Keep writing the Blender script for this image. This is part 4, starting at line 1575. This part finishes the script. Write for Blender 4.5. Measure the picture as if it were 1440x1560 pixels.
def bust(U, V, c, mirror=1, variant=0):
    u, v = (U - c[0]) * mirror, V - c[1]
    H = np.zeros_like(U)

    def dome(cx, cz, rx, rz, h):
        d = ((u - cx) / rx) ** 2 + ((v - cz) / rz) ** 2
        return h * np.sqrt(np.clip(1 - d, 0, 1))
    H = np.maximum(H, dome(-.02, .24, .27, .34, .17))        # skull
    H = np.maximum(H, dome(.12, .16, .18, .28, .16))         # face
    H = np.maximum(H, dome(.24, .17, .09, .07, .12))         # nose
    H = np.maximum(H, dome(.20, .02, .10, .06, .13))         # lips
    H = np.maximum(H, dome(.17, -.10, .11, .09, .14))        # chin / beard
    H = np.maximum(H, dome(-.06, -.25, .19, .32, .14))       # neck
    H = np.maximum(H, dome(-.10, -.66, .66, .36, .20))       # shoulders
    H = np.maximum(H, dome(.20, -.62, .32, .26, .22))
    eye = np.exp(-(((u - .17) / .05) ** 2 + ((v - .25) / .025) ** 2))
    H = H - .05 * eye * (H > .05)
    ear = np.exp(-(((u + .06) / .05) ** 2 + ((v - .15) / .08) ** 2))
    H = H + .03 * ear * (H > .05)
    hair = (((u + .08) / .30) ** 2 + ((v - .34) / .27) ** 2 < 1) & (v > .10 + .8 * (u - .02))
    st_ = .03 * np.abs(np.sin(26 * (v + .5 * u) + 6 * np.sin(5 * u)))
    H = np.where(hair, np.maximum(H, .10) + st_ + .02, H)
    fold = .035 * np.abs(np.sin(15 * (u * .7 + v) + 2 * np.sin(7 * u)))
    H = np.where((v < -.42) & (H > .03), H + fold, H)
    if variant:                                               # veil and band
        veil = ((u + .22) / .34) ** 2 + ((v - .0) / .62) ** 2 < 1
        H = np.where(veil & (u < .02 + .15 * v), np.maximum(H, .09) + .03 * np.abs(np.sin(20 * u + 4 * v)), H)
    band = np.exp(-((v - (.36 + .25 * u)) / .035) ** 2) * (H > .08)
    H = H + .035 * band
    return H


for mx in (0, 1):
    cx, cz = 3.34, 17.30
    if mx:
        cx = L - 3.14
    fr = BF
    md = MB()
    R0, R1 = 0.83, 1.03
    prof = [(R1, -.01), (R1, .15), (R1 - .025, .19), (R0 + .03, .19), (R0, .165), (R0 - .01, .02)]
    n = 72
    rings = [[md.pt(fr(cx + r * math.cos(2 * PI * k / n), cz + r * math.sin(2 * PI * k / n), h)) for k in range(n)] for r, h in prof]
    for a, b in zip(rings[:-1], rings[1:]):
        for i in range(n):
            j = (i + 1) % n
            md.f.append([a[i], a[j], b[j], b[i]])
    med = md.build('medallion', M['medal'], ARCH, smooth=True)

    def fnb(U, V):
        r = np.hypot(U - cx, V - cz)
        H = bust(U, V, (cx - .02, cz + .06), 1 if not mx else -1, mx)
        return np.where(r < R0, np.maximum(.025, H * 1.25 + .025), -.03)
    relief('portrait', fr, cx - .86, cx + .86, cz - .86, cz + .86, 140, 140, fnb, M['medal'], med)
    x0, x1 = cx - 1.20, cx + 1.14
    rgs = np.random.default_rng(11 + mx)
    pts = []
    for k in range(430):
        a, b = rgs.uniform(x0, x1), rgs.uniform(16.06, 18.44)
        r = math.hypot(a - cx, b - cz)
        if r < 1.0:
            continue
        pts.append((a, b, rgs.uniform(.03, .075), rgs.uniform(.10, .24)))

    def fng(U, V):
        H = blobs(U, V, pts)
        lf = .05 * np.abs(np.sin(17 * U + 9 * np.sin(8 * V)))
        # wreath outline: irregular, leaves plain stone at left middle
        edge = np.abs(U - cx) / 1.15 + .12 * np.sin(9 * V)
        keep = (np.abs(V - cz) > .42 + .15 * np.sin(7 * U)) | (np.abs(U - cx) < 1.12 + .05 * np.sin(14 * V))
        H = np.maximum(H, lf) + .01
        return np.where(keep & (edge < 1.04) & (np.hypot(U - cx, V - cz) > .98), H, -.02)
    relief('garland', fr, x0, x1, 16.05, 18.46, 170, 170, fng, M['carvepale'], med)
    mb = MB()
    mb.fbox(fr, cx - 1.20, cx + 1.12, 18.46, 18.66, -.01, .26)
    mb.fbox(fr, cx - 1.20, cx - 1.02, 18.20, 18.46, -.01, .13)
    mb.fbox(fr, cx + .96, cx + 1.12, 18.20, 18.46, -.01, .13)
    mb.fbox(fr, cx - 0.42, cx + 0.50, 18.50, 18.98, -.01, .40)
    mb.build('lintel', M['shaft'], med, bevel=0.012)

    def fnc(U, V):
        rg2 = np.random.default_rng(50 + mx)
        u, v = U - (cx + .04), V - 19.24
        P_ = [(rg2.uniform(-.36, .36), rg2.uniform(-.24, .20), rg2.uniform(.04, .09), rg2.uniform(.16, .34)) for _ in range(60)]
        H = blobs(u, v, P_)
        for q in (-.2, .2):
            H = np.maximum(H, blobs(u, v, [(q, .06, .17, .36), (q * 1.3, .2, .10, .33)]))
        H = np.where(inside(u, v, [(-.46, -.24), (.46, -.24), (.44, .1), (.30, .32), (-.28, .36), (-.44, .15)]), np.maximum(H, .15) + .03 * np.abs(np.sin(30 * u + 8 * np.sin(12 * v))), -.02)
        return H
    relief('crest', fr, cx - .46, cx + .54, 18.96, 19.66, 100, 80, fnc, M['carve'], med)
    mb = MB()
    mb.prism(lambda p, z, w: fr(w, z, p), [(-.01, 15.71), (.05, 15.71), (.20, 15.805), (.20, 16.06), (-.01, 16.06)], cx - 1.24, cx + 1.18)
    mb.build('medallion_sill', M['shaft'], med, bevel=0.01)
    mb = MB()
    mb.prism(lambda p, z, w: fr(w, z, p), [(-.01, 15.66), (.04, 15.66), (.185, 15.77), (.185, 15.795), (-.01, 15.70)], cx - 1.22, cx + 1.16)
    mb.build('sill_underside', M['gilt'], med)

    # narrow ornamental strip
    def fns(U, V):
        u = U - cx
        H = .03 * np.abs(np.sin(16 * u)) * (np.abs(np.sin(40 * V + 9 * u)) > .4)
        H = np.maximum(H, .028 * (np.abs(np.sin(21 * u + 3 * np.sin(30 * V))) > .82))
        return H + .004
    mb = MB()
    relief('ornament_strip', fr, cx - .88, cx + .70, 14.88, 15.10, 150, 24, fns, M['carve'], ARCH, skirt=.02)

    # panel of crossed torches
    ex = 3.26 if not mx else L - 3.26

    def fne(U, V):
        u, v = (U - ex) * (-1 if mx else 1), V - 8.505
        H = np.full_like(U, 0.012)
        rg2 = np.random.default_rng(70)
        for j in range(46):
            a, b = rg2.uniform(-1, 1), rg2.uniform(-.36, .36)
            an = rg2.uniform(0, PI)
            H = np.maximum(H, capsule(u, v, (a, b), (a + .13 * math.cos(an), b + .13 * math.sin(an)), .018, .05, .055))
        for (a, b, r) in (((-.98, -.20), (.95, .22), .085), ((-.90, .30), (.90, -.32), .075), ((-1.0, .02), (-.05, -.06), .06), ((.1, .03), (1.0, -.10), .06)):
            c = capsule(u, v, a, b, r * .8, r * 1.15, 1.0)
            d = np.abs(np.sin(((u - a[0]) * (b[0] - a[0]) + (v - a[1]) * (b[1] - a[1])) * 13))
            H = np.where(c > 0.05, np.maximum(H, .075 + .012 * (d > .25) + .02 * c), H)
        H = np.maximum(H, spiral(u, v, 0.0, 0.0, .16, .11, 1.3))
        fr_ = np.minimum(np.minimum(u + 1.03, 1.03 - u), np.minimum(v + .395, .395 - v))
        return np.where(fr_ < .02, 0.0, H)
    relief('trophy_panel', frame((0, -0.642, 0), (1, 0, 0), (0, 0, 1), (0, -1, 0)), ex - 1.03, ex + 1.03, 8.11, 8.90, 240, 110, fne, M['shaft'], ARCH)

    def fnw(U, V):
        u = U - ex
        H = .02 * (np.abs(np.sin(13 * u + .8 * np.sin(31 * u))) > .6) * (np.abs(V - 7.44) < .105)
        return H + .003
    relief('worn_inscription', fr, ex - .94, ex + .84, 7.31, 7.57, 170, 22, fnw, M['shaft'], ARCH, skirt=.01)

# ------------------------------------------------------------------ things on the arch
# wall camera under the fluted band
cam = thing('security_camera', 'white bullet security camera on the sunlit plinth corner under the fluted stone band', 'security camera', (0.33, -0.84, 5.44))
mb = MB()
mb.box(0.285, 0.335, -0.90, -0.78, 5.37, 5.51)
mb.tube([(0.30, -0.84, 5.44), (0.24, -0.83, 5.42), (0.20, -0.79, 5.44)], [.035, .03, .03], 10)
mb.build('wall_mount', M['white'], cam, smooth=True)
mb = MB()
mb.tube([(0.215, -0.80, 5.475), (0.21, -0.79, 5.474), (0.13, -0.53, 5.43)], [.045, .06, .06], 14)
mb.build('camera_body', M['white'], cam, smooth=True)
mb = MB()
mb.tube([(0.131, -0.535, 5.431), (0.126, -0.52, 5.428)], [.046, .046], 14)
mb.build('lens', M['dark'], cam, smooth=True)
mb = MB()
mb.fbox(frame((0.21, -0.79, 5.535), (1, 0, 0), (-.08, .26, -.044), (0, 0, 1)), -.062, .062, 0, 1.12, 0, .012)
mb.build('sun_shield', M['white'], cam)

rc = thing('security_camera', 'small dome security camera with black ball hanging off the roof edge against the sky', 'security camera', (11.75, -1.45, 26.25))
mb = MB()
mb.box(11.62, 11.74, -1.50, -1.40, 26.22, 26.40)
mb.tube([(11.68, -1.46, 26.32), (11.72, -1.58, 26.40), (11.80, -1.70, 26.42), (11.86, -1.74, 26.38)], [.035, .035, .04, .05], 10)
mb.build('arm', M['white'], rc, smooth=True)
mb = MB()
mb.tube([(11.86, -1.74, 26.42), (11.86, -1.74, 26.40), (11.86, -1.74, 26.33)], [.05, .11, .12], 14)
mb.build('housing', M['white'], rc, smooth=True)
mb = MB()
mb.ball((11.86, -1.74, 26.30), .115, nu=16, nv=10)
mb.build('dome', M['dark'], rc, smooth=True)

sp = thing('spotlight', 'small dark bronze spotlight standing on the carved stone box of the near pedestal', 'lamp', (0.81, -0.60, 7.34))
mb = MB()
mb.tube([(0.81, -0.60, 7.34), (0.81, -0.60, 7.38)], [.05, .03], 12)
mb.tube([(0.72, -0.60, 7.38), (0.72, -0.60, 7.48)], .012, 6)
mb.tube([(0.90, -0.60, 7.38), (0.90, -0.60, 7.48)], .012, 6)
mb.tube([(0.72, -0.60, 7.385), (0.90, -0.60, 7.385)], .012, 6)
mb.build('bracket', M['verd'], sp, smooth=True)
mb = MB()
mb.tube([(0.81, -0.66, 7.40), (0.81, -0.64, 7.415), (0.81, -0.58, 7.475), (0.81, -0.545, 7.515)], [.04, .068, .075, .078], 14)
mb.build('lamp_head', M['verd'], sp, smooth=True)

- GOAL: Look above and repeat, character for character, the lines from the first one to the line with "H = np.zeros_like(U)", counting both.

- WORKED SOLUTION:
Keep writing the Blender script for this image. This is part 4, starting at line 1575. This part finishes the script. Write for Blender 4.5. Measure the picture as if it were 1440x1560 pixels.
def bust(U, V, c, mirror=1, variant=0):
    u, v = (U - c[0]) * mirror, V - c[1]
    H = np.zeros_like(U)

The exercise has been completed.